What is expected = All of the lines below are to be printed again exactly; images are excluded from the output.

— START —

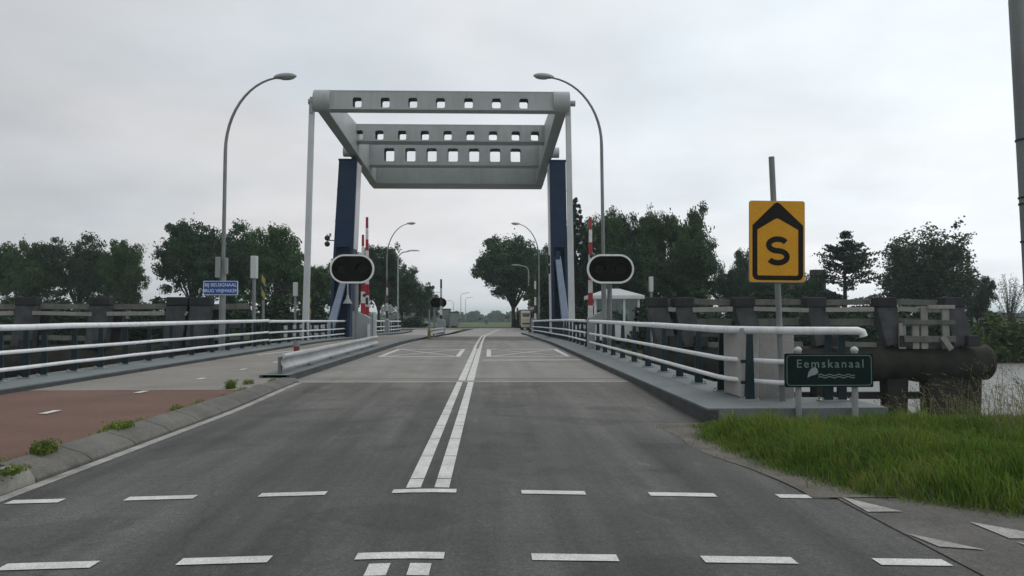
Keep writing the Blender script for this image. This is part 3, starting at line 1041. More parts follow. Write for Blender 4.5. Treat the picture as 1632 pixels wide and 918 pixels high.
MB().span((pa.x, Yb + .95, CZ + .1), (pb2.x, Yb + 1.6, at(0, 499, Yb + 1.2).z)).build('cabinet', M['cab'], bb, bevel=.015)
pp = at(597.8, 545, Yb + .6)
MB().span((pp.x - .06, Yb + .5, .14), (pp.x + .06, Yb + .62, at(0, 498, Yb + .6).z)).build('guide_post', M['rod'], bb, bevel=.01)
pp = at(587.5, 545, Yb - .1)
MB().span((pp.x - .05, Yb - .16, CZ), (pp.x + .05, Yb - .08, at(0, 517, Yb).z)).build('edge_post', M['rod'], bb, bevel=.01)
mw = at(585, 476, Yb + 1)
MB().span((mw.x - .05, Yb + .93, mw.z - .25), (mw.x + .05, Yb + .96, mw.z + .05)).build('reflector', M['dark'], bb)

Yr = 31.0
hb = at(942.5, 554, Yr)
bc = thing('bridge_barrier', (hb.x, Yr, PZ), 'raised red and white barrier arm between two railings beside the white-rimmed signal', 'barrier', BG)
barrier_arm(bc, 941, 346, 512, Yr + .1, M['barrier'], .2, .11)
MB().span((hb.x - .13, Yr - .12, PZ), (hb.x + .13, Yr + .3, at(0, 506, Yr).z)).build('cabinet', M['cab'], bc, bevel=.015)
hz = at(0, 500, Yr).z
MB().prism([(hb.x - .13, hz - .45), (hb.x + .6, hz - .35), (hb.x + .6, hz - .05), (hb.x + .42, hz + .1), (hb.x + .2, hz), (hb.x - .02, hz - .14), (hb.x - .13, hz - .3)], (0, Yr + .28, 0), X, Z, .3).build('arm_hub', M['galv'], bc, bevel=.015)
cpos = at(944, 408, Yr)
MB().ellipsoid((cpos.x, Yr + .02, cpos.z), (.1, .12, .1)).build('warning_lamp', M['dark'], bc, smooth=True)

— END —

Written solution =
Keep writing the Blender script for this image. This is part 3, starting at line 1041. More parts follow. Write for Blender 4.5. Treat the picture as 1632 pixels wide and 918 pixels high.
MB().span((pa.x, Yb + .95, CZ + .1), (pb2.x, Yb + 1.6, at(0, 499, Yb + 1.2).z)).build('cabinet', M['cab'], bb, bevel=.015)
pp = at(597.8, 545, Yb + .6)
MB().span((pp.x - .06, Yb + .5, .14), (pp.x + .06, Yb + .62, at(0, 498, Yb + .6).z)).build('guide_post', M['rod'], bb, bevel=.01)
pp = at(587.5, 545, Yb - .1)
MB().span((pp.x - .05, Yb - .16, CZ), (pp.x + .05, Yb - .08, at(0, 517, Yb).z)).build('edge_post', M['rod'], bb, bevel=.01)
mw = at(585, 476, Yb + 1)
MB().span((mw.x - .05, Yb + .93, mw.z - .25), (mw.x + .05, Yb + .96, mw.z + .05)).build('reflector', M['dark'], bb)

Yr = 31.0
hb = at(942.5, 554, Yr)
bc = thing('bridge_barrier', (hb.x, Yr, PZ), 'raised red and white barrier arm between two railings beside the white-rimmed signal', 'barrier', BG)
barrier_arm(bc, 941, 346, 512, Yr + .1, M['barrier'], .2, .11)
MB().span((hb.x - .13, Yr - .12, PZ), (hb.x + .13, Yr + .3, at(0, 506, Yr).z)).build('cabinet', M['cab'], bc, bevel=.015)
hz = at(0, 500, Yr).z
MB().prism([(hb.x - .13, hz - .45), (hb.x + .6, hz - .35), (hb.x + .6, hz - .05), (hb.x + .42, hz + .1), (hb.x + .2, hz), (hb.x - .02, hz - .14), (hb.x - .13, hz - .3)], (0, Yr + .28, 0), X, Z, .3).build('arm_hub', M['galv'], bc, bevel=.015)
cpos = at(944, 408, Yr)
MB().ellipsoid((cpos.x, Yr + .02, cpos.z), (.1, .12, .1)).build('warning_lamp', M['dark'], bc, smooth=True)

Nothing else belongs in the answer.